Yaron Sheffer wrote:
Hi Vijay,
I'd rather be consistent with IKE, i.e. send an explicit DELETE.
Ok, I made this change, since there seems to be consensus for an
explicit message when the gateway decides to remove the SA.
Vijay
I suggest to change the -04 text:
Once the client sends an acknowledgement to the gateway, it SHOULD delete
the existing security associations with the old gateway by sending an
Informational message with a DELETE payload. The gateway MAY also decide to
delete the security associations without any signaling from the client.
To:
Once the client sends an acknowledgement to the gateway, it SHOULD delete
the existing security associations with the old gateway by sending an
Informational message with a DELETE payload. The gateway MAY also decide to
delete the security associations without any signaling from the client,
again by sending an Informational message with a DELETE payload.
Thanks,
Yaron
-----Original Message-----
From: ipsec-boun...@ietf.org [mailto:ipsec-boun...@ietf.org] On Behalf Of
Vijay Devarapalli
Sent: Saturday, March 07, 2009 1:23
To: Tero Kivinen
Cc: ipsec@ietf.org; pasi.ero...@nokia.com; rfgrave...@gmail.com; Vijay
Devarapalli
Subject: Re: [IPsec] WG Last Call: draft-ietf-ipsecme-ikev2-redirect-04
Tero Kivinen wrote:
Vijay Devarapalli writes:
The draft currently requires the client to delete the SA once it
receives the REDIRECT message from the gateway. I do not want the
gateway to delete the SA right away. The gateway should allow the
client to setup the necessary security associations with the new
gateway before deleting the SA with the existing gateway, if that is
what the client wants to do. The current text is to handle the case
where for some reason the gateway does not receive the DELETE payload
from the client. Note that this shouldn't happen normally. The gateway
garbage collects the SA after a certain time period. I don't think the
gateway needs to send a DELETE payload at this point.

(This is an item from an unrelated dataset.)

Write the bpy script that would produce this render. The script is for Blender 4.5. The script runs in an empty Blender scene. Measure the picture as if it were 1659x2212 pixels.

I disagree with that. If gateway decides to delete the IKE SA, it
needs to send DELETE payload in that case. The only case where you do
not send DELETE payload is when you delete the IKE SA because some
exchange over the IKE SA timed out (i.e. other end didn't respond). In
that timeout case there is no point of sending DELETE payload, as most
likely that will not reach the other end any better than the original
exchange, thus it will also timeout.
In this redirect case the client might just be slow, or it might be
that the gateway where client was redirected to does not respond, and
client does not delete the old IKE SA before it gets new one up and
running.
The timeout on the gateway can be quite large. The gateway should give
sufficient time for the client to delete the SA. If the client does not
for some reason, (note that the client is required to delete the SA),
the SAs are just removed. The gateway has already sent a REDIRECT
message to the client. Sending yet another INFORMATIONAL message with
the DELETE payload after a certain time period, is just an overhead, IMHO.